→ Material for this exercise
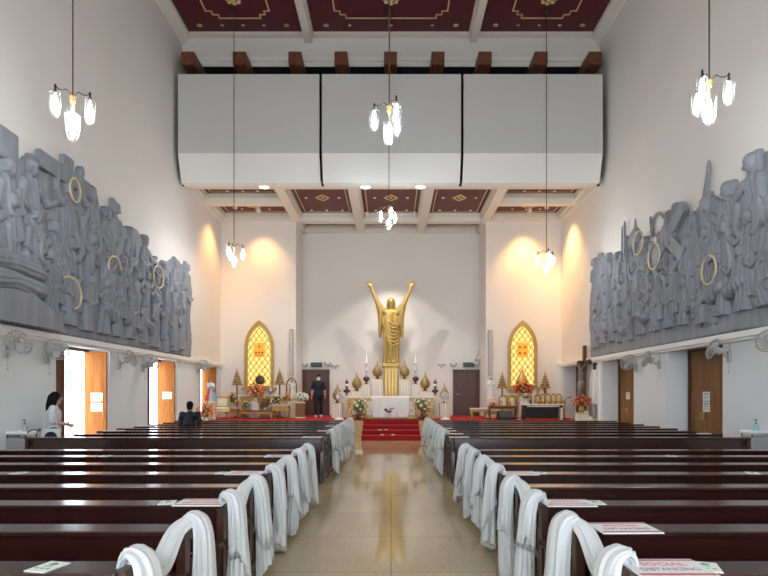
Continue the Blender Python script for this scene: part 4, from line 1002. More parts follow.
--
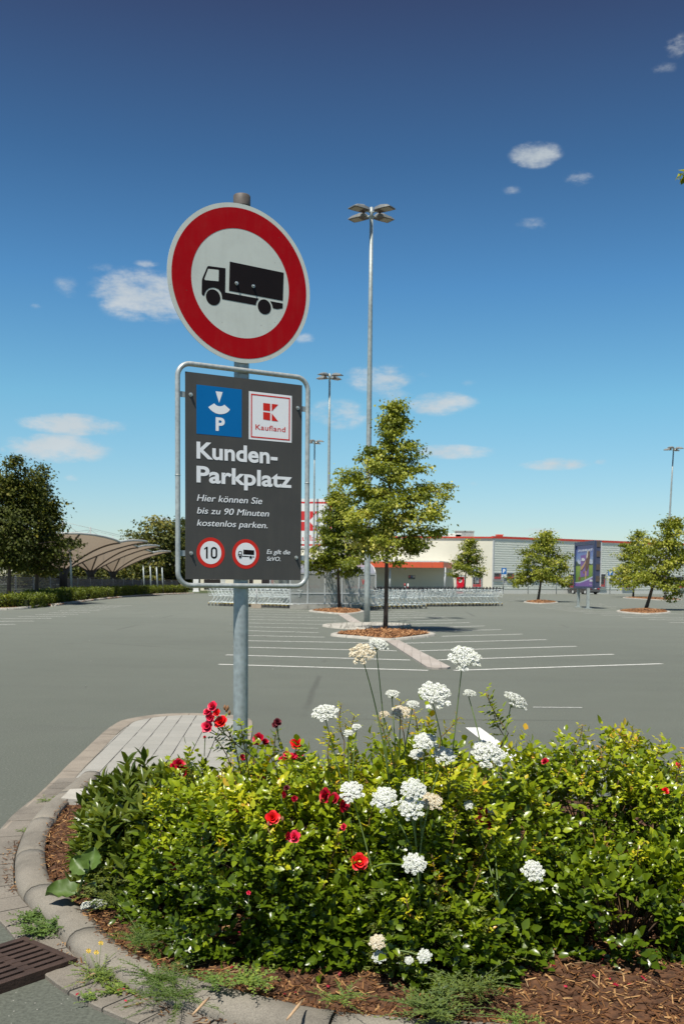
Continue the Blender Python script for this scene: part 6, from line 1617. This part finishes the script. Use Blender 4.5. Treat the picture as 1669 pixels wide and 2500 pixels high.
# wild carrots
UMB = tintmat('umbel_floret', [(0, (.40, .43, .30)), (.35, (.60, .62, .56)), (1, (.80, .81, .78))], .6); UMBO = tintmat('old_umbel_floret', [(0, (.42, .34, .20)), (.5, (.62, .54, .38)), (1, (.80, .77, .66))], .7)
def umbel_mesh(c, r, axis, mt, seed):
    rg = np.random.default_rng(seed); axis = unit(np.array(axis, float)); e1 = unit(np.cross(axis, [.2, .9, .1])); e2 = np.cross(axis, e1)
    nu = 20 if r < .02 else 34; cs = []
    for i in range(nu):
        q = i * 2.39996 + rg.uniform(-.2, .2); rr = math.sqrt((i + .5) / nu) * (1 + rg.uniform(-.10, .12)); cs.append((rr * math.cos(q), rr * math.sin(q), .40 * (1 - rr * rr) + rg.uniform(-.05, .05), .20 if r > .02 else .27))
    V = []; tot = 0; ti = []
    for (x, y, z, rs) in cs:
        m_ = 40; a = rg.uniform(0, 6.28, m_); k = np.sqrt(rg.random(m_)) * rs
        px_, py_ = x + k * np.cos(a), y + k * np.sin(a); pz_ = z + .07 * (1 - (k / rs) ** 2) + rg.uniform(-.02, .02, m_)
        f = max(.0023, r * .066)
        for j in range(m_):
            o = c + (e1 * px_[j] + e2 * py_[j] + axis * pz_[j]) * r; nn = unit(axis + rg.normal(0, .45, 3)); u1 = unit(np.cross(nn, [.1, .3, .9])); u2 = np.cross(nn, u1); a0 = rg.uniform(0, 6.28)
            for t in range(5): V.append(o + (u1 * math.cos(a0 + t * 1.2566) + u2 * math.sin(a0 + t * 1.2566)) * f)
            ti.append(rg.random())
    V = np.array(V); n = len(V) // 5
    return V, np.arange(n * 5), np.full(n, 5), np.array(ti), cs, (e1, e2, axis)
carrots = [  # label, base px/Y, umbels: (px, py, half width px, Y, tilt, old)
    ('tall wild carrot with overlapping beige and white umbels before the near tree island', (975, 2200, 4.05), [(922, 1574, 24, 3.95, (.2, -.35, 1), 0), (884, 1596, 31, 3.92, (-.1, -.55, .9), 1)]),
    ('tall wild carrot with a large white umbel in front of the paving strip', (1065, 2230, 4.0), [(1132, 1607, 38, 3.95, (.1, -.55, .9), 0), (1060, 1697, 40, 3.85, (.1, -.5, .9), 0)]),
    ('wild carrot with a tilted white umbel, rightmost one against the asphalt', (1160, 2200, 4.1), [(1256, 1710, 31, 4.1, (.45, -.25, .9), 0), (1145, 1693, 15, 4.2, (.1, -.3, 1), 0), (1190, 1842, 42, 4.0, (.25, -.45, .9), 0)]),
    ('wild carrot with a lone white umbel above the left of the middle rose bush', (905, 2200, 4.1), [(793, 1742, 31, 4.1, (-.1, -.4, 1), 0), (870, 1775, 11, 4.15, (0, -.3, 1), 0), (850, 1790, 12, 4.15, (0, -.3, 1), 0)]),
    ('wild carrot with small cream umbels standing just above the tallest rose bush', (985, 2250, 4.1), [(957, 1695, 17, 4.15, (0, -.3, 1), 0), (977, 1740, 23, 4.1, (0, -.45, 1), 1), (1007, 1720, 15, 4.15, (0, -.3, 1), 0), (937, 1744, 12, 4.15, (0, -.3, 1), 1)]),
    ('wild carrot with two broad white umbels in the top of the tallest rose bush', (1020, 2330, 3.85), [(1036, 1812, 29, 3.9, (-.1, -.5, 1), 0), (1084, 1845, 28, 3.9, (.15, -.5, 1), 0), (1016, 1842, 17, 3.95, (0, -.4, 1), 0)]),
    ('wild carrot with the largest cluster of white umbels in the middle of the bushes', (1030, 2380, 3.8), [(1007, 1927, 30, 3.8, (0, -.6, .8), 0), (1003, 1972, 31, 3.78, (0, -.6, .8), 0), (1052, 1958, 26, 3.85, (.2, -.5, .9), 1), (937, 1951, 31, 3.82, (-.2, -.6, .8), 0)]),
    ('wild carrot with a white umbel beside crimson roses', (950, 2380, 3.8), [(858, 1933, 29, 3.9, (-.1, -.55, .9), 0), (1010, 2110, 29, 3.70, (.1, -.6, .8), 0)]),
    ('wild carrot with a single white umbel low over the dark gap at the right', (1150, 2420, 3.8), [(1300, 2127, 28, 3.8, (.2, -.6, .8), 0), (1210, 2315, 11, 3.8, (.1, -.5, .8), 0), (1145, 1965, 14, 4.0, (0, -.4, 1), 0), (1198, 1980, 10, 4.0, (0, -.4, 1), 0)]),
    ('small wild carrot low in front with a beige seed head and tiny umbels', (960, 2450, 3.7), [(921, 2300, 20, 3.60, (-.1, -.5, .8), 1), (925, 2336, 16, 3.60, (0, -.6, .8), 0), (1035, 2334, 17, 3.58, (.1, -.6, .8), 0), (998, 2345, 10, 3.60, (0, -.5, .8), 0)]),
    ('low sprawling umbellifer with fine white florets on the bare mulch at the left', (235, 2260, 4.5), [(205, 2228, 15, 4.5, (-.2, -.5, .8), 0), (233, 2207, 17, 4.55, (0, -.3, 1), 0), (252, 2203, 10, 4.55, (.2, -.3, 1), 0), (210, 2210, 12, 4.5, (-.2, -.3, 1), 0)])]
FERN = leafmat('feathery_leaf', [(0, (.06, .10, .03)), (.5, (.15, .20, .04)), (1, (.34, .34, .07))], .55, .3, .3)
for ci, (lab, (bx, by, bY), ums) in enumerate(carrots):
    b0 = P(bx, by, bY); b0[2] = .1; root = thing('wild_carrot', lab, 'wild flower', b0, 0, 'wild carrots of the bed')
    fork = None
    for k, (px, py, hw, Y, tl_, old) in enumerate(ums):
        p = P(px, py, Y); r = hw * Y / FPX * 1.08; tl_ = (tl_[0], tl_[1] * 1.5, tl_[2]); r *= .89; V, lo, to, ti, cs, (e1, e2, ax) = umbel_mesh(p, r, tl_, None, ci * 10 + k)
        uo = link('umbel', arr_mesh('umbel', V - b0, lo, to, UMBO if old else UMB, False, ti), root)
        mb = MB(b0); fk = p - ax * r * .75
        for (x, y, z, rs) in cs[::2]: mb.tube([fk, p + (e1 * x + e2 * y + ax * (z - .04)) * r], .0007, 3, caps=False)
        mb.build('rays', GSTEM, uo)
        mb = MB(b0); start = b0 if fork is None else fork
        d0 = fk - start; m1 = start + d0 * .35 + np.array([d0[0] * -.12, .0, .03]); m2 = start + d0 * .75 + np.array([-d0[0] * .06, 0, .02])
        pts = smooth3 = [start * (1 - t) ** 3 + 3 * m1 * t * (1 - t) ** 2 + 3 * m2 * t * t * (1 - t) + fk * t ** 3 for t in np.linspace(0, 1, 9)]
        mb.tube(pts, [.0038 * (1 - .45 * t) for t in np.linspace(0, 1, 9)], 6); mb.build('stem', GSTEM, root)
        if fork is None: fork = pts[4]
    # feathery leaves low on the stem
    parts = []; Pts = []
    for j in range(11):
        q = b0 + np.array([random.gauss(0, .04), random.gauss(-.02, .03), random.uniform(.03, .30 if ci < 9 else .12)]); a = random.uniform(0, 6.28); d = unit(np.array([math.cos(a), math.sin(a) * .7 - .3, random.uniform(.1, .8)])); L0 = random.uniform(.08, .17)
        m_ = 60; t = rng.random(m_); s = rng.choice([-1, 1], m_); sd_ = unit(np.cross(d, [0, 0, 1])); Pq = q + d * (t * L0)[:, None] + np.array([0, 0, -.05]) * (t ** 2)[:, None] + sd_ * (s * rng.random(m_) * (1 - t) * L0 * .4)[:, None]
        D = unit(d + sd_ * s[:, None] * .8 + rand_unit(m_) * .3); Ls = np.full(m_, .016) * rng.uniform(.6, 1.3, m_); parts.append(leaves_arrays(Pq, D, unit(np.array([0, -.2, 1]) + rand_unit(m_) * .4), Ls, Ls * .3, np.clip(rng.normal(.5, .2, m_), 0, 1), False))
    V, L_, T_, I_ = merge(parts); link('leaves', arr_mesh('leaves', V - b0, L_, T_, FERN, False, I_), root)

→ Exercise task
Look through the records and gather each line with the word "script".

→ Result below
Continue the Blender Python script for this scene: part 4, from line 1002. More parts follow.
Continue the Blender Python script for this scene: part 6, from line 1617. This part finishes the script. Use Blender 4.5. Treat the picture as 1669 pixels wide and 2500 pixels high.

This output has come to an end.